Key Democrat says impeachment needed to stop 'a crime in progress'

US President Donald Trump. PHOTO | FILE | AFP

What you need to know:

  • Trump is counting on the Republican majority in the Senate to exonerate him.

A key Democratic lawmaker said Sunday that President Donald Trump's misconduct amounted to "a crime in progress" that threatens US democracy, as the full House prepares for a historic vote on impeachment.

"Do we have a constitutional democracy, or do we have a monarchy, where the president is unaccountable?" Representative Jerry Nadler asked on ABC's "This Week."
"That's what's at stake here."

He expressed anger with Senate Republicans who said they had already made up their mind to exonerate the president -- even without hearing evidence or testimony -- in the Senate trial expected next month.

When the Democratic-controlled House convenes Wednesday to weigh the two charges approved by Nadler's Judiciary Committee, Trump is expected to become only the third US president to be impeached, after Andrew Johnson in 1868 and Bill Clinton in 1998.

Richard Nixon resigned in 1974 just before a House impeachment vote. Neither Johnson nor Clinton was convicted in the Senate.

Trump is counting on the Republican majority in the Senate to exonerate him.

In repeated tweets Sunday he mocked a process that, to judge by his frequent tweets, appears to consume him.

He retweeted one conservative commentator as saying: "The President did nothing wrong here. There is no crime," before adding: "Impeachment Hoax!"

Some influential Senate Republicans have suggested they have already made up their minds and don't need to hear the evidence compiled by House Democrats in several weeks of hearings.

Senate majority leader Mitch McConnell has promised "total coordination" with the White House and said there is no chance Trump will be convicted.

And Republican Senator Lindsey Graham, a Trump confidant, told CNN, "I'm not trying to pretend to be a fair juror here," dismissing the charges against Trump as "partisan nonsense."

House impeachment manager Democrat Adam Schiff, appearing on ABC alongside Nadler, called Graham's attitude "disgraceful."

And Nadler said McConnell and Graham would be defying the oath required of all senators in an impeachment trial: "to do impartial justice."

But Senator Ted Cruz, a Republican, said Sunday that Democrats had come up with "zero evidence" of the "high crimes and misdemeanors" the US Constitution sets as the standard for impeachment.

"I think this is the beginning of the end for this show trial that we've seen in the House," he told ABC's "This Week."

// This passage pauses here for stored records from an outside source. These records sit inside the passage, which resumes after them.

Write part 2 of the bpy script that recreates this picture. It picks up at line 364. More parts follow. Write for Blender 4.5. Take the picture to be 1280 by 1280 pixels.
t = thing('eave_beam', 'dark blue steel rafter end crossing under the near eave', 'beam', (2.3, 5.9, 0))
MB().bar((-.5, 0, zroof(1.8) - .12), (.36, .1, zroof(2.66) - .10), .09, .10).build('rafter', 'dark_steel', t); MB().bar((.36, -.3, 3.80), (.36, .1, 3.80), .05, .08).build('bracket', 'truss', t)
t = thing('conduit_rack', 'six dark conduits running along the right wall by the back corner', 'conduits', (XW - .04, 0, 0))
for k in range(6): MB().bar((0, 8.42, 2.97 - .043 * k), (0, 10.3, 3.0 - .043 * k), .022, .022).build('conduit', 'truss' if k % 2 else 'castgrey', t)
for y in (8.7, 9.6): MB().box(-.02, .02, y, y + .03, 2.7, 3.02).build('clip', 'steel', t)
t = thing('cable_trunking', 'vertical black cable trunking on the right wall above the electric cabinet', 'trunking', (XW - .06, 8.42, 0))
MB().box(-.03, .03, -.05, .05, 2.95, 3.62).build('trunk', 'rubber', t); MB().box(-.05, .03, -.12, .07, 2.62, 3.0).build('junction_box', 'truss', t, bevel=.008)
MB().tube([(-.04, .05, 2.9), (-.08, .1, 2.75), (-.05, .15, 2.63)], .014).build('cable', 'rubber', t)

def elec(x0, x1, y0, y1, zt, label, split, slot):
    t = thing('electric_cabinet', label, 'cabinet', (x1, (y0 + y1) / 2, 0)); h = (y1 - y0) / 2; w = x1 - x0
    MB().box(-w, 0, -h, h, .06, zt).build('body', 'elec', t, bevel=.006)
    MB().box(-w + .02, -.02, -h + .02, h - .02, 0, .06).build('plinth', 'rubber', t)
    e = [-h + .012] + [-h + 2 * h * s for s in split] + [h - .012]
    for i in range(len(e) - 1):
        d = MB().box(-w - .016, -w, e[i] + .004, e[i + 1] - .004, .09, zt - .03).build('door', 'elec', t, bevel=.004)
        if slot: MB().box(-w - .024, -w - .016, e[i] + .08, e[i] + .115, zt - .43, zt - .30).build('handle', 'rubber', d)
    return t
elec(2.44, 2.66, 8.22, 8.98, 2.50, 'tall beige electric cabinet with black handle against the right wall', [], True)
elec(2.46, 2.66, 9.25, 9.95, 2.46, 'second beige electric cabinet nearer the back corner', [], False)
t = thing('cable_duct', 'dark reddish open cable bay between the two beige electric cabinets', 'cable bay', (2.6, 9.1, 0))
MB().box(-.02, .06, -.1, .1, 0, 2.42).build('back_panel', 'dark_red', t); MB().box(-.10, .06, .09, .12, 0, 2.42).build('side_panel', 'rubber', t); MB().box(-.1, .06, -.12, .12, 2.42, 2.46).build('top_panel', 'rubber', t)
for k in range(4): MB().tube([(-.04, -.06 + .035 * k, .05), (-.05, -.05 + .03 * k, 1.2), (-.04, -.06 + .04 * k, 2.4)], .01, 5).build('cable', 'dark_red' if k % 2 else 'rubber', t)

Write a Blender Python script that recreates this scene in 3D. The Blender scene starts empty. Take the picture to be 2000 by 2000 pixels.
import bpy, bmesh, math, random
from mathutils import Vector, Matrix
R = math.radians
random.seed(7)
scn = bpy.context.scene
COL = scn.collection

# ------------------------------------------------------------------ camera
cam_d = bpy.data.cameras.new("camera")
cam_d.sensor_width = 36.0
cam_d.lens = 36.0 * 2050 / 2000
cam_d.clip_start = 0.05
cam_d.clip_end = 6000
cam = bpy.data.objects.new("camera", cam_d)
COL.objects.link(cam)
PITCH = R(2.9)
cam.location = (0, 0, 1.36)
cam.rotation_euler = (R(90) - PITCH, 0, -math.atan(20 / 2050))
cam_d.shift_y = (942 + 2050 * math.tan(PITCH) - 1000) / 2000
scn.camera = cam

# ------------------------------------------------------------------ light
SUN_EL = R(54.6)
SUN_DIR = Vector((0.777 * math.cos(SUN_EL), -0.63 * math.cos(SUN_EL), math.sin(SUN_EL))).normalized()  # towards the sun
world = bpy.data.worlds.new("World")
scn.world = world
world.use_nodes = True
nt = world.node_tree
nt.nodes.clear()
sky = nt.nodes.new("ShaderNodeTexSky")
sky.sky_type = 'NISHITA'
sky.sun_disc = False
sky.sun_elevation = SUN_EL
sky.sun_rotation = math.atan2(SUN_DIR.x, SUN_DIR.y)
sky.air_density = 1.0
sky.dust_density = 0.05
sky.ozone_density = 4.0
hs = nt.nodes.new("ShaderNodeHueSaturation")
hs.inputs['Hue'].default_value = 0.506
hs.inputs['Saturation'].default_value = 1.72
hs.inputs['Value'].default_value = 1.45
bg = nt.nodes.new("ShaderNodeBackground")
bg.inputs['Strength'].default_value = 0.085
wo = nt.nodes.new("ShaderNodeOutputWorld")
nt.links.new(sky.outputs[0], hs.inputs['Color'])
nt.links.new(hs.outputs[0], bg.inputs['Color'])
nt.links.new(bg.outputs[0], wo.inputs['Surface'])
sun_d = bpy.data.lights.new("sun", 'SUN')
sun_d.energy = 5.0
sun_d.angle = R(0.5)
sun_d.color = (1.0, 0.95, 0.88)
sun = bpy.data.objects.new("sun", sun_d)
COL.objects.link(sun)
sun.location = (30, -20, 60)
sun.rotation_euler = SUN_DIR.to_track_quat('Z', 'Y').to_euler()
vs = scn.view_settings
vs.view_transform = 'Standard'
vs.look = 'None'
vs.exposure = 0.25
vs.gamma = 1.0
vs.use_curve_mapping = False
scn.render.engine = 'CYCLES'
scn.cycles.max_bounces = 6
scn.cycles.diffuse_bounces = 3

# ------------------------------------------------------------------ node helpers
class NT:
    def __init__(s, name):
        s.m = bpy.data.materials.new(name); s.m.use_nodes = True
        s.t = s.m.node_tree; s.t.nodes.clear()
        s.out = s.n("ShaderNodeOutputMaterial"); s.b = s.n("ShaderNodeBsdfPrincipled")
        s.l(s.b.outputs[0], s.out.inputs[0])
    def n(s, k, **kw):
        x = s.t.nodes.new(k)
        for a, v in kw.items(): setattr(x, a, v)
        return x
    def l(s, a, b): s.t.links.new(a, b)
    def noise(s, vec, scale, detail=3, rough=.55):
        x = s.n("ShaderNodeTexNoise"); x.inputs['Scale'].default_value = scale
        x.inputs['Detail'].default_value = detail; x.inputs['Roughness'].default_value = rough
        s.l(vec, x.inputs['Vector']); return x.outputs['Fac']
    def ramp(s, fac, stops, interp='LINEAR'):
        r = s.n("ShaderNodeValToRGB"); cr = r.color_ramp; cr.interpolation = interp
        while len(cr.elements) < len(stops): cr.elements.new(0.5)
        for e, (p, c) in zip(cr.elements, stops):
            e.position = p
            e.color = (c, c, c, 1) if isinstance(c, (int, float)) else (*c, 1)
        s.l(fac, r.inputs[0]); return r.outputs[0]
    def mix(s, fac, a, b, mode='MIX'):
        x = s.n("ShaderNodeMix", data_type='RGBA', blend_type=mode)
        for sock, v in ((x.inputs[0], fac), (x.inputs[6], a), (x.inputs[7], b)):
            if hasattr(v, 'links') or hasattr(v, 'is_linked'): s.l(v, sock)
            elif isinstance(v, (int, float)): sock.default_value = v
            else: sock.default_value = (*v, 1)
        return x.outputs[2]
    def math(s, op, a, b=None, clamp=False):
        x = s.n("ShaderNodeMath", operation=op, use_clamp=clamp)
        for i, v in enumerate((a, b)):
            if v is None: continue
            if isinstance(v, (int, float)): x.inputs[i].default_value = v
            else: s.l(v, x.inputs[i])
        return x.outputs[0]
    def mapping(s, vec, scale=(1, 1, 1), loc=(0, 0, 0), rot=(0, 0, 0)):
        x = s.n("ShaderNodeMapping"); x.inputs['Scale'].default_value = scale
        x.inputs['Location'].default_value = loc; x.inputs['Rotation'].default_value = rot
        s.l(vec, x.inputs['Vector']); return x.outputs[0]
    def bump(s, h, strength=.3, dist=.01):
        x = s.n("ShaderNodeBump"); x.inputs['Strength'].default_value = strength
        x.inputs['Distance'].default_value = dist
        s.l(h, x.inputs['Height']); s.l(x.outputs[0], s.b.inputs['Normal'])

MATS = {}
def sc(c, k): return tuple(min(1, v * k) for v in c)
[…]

Nadler, however, painted a dire picture of what is at stake.

"This president conspired -- sought foreign interference in the 2016 election," he said, referring to Russian meddling. "He is openly seeking foreign interference in the 2020 election" by asking Ukraine to investigate Trump's Democratic rivals.

"We cannot permit that to continue," he said, adding that to allow such behavior would be "a subversion of the constitutional order."

Sunday evening, Senate Minority Leader Chuck Schumer released a letter to McConnell, putting forward the structure for a Senate impeachment trial that would begin the week of January 6.

Schumer also proposed issuing subpoenas for several senior White House officials, including acting Chief of Staff Mick Mulvaney and former national security advisor John Bolton.

"Conducting the trial according to this plan will... allow the public to have confidence in the process and will demonstrate that the Senate can put aside partisan concerns and fulfill its constitutional duty," Schumer wrote.

One of the two impeachment articles to go before the House charges Trump with abuse of power for conditioning military aid and a White House meeting on Ukraine's launching investigations into Democrats ahead of the 2020 presidential election.

The other charges him with obstructing Congress for refusing to cooperate with the inquiry and ordering other officials not to appear, a development Democrats say is unprecedented in American history.

The impeachment hearings have been a sometimes grim exercise for Democrats, who fear moderate members of the party from Trump-friendly districts could lose their seats next year if they vote to impeach.

One Democrat, Jeff Van Drew of New Jersey, who has been a vocal opponent of impeachment, is expected to switch allegiance to the Republican Party in coming days.

He reportedly held a long meeting with Trump on Friday.